## BEGIN

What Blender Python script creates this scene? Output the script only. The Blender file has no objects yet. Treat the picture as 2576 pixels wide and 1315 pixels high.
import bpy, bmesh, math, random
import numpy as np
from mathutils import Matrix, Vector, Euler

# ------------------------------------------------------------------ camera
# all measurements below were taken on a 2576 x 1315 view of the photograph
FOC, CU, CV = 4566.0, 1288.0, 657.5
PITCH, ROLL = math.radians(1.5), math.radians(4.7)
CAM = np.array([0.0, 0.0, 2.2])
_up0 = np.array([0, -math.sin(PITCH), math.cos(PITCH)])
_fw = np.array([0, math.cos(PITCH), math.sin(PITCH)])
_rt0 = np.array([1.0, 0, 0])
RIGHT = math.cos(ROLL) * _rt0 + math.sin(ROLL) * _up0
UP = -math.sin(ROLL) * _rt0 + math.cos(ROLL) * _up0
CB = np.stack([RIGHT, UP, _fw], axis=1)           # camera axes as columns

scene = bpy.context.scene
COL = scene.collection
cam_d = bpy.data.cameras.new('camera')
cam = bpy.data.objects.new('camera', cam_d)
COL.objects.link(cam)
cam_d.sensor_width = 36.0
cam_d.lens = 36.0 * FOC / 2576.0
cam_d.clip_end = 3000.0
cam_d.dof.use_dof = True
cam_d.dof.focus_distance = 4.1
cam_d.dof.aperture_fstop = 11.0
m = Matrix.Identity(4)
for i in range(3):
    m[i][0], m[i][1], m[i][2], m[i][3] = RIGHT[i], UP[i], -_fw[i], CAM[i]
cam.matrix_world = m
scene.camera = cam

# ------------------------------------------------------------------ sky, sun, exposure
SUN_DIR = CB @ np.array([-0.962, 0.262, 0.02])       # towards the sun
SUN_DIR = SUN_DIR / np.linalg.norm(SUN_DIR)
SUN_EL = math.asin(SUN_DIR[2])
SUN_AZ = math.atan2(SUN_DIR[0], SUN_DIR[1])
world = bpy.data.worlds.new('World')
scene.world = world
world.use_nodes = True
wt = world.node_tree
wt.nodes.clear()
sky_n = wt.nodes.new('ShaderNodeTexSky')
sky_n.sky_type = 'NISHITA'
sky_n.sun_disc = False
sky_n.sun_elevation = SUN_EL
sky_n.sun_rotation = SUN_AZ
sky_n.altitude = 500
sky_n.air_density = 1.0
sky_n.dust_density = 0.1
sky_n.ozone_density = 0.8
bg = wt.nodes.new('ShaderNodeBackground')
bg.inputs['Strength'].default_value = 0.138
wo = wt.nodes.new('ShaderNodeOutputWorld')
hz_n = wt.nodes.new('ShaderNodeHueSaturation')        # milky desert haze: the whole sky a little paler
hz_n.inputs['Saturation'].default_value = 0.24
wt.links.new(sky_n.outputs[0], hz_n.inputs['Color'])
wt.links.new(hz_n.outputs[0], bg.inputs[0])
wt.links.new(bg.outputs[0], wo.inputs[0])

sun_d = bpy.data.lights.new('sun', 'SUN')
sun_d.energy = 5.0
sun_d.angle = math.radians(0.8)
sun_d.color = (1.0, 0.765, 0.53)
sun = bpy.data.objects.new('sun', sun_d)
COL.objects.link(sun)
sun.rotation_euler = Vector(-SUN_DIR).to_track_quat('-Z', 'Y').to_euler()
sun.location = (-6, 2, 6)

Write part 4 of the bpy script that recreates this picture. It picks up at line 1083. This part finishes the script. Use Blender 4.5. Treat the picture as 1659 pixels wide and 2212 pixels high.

## END

WHAT NEEDS TO BE DONE
Reproduce exactly the lines from the beginning of the entries above up to and including the line that contains "CB = np.stack([RIGHT, UP, _fw], axis=1)".

WRITTEN SOLUTION
What Blender Python script creates this scene? Output the script only. The Blender file has no objects yet. Treat the picture as 2576 pixels wide and 1315 pixels high.
import bpy, bmesh, math, random
import numpy as np
from mathutils import Matrix, Vector, Euler

# ------------------------------------------------------------------ camera
# all measurements below were taken on a 2576 x 1315 view of the photograph
FOC, CU, CV = 4566.0, 1288.0, 657.5
PITCH, ROLL = math.radians(1.5), math.radians(4.7)
CAM = np.array([0.0, 0.0, 2.2])
_up0 = np.array([0, -math.sin(PITCH), math.cos(PITCH)])
_fw = np.array([0, math.cos(PITCH), math.sin(PITCH)])
_rt0 = np.array([1.0, 0, 0])
RIGHT = math.cos(ROLL) * _rt0 + math.sin(ROLL) * _up0
UP = -math.sin(ROLL) * _rt0 + math.cos(ROLL) * _up0
CB = np.stack([RIGHT, UP, _fw], axis=1)           # camera axes as columns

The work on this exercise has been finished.